**REQUIRED WORK:** Each line from the one containing "Write part 2" through the one containing "greige left wall')" is to be retyped exactly, both end lines included, and all other lines left out.

==== WORKING DATA ====

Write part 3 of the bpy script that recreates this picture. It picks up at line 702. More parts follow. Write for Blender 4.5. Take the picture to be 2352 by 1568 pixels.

====
==== WORKING DATA ====

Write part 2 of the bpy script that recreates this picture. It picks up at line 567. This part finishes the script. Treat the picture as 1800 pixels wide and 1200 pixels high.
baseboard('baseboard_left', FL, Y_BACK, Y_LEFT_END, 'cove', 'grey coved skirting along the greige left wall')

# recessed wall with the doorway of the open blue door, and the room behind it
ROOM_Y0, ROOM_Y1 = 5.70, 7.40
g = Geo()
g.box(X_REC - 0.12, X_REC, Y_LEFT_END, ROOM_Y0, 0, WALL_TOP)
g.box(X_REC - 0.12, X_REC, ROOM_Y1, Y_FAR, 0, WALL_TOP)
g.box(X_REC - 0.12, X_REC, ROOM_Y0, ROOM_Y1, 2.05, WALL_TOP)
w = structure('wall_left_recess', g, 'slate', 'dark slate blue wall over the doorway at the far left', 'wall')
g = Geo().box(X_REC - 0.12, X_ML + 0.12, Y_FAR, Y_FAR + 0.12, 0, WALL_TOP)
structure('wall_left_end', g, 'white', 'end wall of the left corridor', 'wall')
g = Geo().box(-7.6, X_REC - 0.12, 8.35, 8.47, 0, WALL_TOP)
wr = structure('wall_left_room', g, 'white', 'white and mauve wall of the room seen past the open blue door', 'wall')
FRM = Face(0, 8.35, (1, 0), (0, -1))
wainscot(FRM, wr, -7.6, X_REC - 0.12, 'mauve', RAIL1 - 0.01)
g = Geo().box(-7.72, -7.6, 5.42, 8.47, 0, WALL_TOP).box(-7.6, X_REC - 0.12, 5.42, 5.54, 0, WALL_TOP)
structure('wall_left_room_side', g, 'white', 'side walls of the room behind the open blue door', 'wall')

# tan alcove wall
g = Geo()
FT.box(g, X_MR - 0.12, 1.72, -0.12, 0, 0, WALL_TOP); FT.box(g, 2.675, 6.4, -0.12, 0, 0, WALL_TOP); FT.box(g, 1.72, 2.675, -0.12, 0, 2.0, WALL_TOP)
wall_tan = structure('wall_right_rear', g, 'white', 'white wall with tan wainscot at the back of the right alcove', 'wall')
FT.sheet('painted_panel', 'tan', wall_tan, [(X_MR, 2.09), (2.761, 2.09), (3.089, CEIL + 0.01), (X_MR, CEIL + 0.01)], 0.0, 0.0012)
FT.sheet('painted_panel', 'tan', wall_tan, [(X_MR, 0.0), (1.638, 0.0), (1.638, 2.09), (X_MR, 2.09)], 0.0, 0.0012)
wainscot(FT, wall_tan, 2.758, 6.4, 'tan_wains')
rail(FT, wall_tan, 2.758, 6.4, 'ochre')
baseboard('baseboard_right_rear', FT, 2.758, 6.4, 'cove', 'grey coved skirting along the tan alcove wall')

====

**RESULT:**
Write part 2 of the bpy script that recreates this picture. It picks up at line 567. This part finishes the script. Treat the picture as 1800 pixels wide and 1200 pixels high.
baseboard('baseboard_left', FL, Y_BACK, Y_LEFT_END, 'cove', 'grey coved skirting along the greige left wall')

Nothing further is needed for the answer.